* _PROBLEM TO WORK ON_: Check each line of the listing for the string "from", then state how many lines have it. Only the number is wanted.

* _GIVEN DATA_:
★ ★ ★ ★

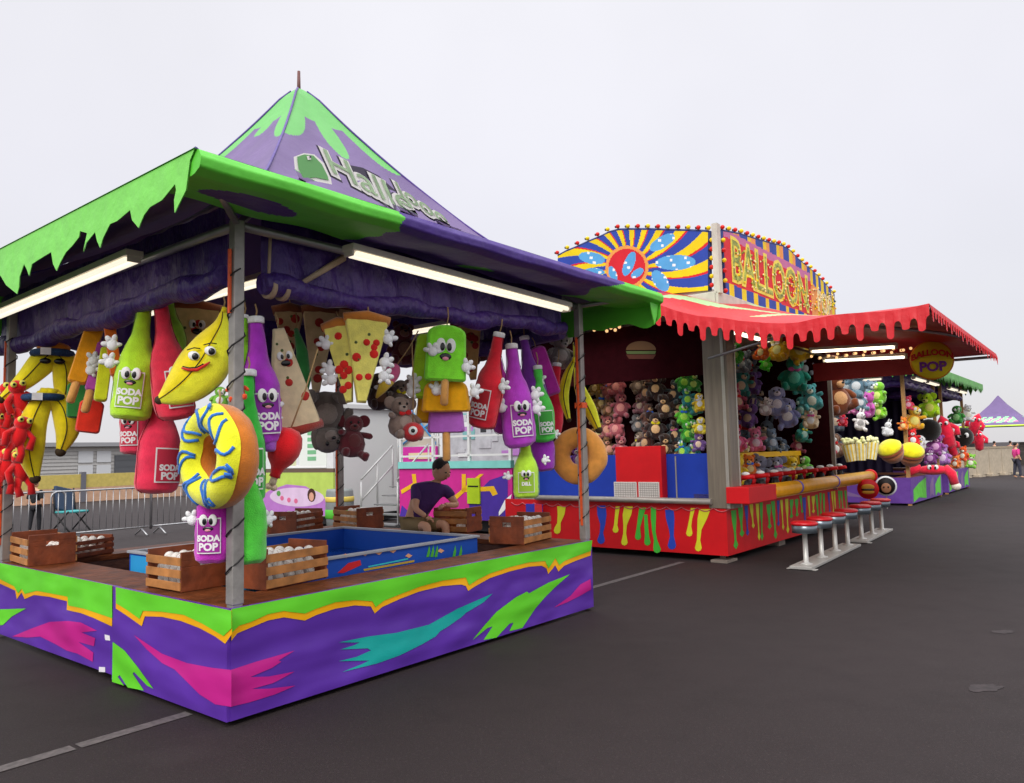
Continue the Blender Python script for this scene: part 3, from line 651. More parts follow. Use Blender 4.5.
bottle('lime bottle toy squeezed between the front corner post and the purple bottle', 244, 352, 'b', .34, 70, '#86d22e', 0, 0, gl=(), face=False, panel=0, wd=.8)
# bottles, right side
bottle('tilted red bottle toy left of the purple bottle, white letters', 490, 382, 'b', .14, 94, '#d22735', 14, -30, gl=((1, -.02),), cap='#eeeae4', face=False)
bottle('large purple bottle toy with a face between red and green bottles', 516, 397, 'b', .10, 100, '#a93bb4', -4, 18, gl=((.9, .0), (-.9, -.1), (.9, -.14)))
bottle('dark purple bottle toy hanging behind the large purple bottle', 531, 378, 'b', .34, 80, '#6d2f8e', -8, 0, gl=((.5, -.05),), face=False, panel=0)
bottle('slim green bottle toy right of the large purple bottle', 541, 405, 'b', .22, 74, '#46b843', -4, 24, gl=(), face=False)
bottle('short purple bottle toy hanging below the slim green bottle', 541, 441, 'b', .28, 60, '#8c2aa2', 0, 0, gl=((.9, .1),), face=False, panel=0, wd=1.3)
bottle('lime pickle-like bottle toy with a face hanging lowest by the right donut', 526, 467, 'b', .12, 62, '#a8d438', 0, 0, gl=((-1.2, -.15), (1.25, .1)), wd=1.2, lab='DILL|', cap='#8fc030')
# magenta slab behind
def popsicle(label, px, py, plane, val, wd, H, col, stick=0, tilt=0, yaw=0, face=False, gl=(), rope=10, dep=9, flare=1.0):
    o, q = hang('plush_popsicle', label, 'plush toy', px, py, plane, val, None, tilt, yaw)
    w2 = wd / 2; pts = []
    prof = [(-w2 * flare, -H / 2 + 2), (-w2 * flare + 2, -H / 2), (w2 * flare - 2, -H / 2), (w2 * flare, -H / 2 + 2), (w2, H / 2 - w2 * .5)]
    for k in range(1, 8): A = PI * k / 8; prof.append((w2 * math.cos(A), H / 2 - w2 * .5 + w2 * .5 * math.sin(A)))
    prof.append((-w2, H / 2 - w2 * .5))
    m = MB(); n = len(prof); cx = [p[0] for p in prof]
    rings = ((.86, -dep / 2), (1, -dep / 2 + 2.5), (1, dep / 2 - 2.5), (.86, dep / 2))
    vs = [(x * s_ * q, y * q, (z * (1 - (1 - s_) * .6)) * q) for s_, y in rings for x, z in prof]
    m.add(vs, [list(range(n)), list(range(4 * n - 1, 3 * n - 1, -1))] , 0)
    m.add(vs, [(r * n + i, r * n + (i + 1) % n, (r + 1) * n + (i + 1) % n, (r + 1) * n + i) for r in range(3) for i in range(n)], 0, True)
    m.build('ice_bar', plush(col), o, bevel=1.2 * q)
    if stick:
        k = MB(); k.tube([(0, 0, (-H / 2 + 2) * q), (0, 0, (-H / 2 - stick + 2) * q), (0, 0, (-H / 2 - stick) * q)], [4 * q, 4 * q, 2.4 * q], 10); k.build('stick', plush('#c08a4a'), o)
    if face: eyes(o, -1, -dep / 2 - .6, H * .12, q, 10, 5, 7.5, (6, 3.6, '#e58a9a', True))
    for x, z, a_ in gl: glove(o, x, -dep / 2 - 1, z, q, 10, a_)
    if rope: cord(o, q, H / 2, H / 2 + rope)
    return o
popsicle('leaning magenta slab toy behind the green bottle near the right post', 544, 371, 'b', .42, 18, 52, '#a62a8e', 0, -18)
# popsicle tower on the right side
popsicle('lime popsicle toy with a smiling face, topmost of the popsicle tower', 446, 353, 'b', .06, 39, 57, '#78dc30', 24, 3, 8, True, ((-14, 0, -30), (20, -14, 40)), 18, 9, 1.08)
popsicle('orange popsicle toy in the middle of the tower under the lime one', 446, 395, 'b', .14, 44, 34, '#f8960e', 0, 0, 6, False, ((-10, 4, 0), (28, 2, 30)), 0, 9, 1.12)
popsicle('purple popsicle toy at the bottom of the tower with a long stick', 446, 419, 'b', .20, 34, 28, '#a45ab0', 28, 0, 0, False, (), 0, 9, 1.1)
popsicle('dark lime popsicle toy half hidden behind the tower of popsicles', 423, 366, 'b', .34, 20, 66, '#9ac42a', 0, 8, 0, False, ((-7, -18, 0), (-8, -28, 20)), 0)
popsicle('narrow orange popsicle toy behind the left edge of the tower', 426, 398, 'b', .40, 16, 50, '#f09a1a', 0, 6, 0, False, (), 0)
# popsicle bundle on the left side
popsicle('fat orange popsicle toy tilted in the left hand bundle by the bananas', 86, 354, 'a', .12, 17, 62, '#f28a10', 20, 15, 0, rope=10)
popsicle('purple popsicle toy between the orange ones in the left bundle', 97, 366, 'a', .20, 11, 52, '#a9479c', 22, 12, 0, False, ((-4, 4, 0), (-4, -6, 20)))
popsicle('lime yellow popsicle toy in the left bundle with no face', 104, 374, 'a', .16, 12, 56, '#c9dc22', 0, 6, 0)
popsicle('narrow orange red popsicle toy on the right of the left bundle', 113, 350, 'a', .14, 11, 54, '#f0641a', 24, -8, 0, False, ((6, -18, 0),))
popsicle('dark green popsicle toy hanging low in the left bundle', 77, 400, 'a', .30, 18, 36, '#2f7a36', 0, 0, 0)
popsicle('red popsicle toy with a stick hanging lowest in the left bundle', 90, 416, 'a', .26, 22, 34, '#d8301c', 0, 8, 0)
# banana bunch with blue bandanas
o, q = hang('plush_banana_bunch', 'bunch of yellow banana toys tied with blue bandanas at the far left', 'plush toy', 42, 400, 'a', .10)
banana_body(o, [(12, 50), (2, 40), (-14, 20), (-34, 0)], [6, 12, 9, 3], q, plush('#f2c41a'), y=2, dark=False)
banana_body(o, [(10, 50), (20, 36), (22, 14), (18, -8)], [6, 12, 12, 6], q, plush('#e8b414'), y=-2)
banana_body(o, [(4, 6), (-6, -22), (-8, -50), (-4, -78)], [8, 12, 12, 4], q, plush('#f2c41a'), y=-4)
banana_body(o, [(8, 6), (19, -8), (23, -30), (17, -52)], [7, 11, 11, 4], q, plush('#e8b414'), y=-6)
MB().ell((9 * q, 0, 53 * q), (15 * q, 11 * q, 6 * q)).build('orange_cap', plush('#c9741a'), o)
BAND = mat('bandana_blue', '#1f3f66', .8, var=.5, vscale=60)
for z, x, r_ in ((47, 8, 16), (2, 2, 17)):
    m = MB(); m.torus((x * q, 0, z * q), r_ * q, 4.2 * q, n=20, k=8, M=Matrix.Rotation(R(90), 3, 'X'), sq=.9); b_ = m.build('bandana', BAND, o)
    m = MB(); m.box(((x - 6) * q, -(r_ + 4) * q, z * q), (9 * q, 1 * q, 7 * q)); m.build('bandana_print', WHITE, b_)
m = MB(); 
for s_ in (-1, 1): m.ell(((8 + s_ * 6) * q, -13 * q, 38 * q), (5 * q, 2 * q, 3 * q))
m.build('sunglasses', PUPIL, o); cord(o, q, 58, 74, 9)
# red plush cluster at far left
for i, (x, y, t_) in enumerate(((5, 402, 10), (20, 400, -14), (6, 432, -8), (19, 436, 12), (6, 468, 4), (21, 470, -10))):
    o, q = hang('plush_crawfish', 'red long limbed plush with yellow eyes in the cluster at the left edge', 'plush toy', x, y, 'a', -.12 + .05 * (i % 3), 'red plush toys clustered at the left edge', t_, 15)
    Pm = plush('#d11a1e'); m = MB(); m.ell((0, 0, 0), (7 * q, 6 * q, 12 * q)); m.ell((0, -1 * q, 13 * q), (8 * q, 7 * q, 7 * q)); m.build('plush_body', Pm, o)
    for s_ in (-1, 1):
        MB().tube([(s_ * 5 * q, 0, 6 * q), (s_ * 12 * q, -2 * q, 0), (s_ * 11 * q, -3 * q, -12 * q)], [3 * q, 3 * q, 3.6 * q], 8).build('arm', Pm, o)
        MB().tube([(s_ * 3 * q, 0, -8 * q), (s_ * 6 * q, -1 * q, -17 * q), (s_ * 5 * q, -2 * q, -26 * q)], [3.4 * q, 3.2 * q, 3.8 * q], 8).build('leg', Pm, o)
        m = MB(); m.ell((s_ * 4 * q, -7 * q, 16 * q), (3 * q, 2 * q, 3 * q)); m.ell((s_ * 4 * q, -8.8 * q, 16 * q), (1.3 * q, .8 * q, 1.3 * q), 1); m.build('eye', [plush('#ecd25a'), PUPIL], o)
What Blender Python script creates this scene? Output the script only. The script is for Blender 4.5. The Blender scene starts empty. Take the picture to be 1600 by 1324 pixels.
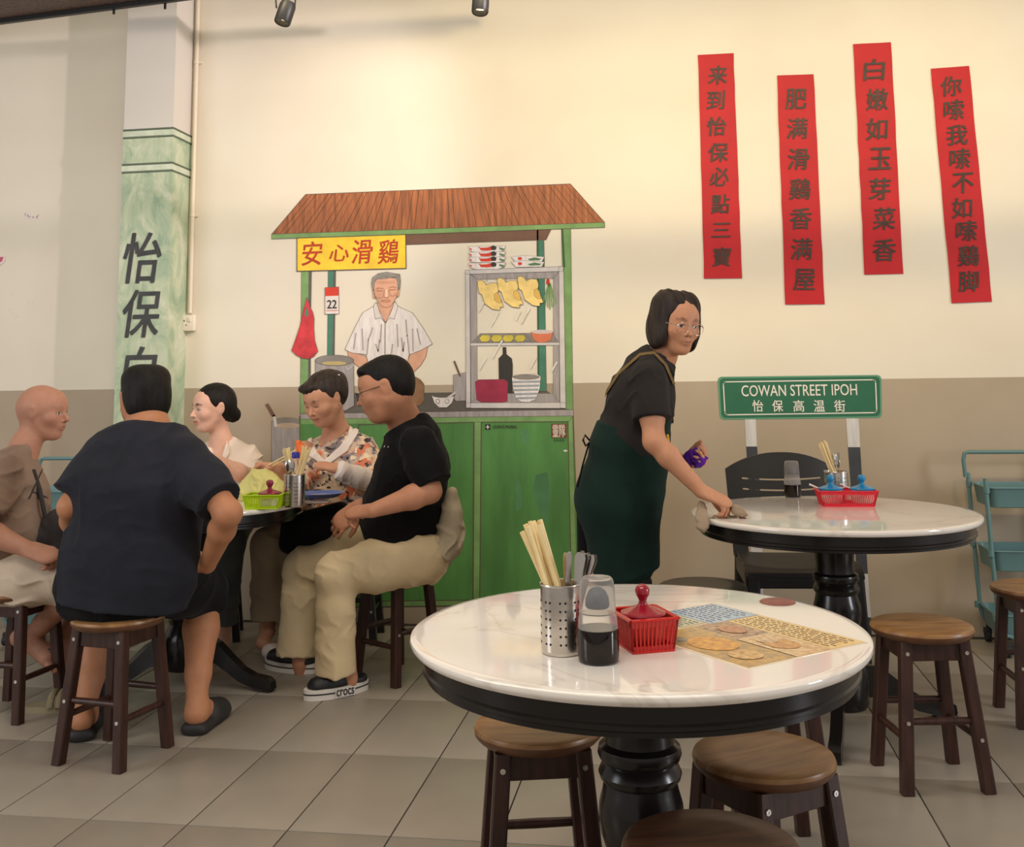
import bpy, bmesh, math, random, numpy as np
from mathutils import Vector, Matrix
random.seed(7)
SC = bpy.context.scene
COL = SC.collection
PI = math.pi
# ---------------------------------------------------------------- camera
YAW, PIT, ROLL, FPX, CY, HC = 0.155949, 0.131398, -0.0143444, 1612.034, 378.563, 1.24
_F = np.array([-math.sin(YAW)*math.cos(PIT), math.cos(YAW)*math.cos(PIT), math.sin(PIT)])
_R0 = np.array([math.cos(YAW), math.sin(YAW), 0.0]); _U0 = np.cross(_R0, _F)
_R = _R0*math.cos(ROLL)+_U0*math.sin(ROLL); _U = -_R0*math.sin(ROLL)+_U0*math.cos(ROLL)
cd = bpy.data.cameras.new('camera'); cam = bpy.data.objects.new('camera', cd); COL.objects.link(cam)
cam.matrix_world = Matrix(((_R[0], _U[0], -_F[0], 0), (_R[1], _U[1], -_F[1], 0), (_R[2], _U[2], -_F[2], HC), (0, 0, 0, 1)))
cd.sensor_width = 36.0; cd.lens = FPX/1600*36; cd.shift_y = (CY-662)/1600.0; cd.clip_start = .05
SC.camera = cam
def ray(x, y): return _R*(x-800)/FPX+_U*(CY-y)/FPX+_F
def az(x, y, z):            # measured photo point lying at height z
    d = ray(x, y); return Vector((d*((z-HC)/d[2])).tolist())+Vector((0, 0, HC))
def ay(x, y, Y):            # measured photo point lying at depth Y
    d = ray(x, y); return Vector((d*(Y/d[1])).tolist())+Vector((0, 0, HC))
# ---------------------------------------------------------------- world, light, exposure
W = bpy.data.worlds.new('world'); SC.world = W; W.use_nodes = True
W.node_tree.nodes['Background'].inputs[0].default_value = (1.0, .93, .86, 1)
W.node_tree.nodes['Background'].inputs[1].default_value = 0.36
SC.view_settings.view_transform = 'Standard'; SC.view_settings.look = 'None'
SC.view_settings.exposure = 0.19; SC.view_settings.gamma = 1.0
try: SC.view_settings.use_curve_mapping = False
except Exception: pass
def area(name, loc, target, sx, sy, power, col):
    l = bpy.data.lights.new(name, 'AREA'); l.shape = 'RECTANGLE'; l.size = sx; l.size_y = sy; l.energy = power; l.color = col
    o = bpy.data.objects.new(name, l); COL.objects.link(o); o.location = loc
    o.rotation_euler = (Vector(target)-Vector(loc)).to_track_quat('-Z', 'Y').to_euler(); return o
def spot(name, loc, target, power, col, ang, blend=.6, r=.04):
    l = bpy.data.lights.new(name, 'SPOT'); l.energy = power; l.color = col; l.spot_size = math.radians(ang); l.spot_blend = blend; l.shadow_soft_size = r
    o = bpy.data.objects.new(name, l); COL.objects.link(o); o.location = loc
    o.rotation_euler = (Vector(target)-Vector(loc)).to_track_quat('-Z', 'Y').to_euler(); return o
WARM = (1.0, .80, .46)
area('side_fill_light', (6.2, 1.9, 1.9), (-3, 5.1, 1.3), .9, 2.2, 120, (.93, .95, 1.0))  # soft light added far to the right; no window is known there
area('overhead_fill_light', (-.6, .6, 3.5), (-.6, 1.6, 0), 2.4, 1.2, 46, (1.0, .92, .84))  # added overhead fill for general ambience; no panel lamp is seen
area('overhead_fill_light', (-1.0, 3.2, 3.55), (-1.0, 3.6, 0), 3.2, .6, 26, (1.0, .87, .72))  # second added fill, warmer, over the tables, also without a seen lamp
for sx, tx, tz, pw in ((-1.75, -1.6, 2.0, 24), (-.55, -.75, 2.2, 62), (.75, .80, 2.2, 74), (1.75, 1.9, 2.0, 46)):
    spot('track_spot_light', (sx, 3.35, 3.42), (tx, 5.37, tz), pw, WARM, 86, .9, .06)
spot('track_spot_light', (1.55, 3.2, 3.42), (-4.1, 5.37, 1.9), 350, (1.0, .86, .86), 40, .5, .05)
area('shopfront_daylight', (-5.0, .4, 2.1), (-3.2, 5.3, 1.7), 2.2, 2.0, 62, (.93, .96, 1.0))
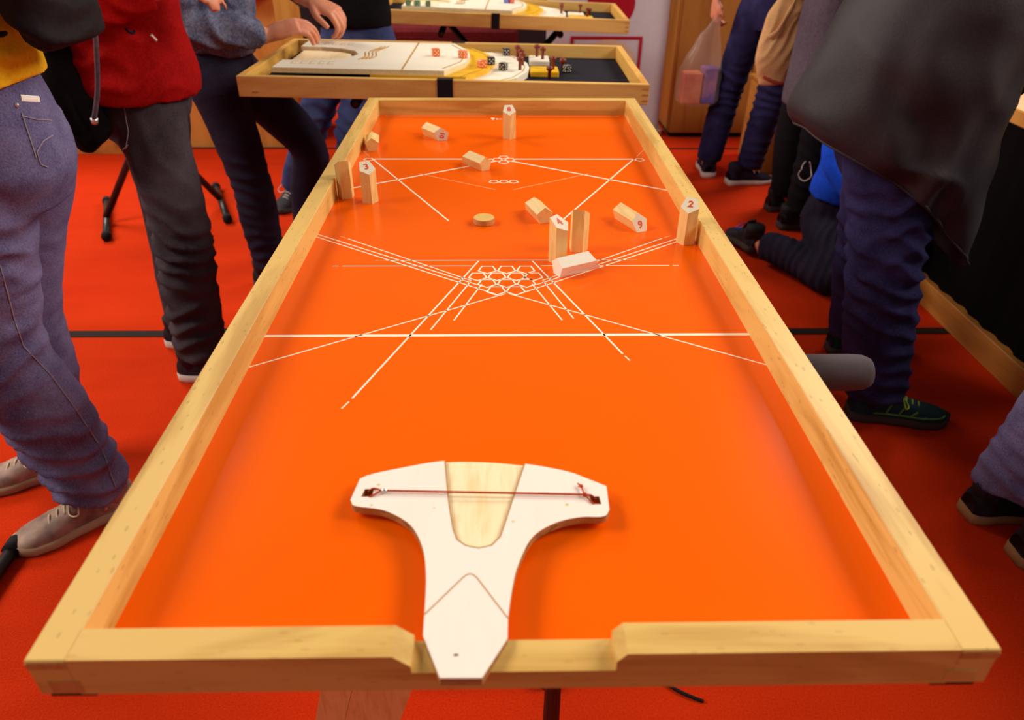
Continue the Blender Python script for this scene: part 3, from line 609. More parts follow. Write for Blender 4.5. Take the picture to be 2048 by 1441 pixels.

★ ★ ★ ★

* _FINISHED ANSWER_: 3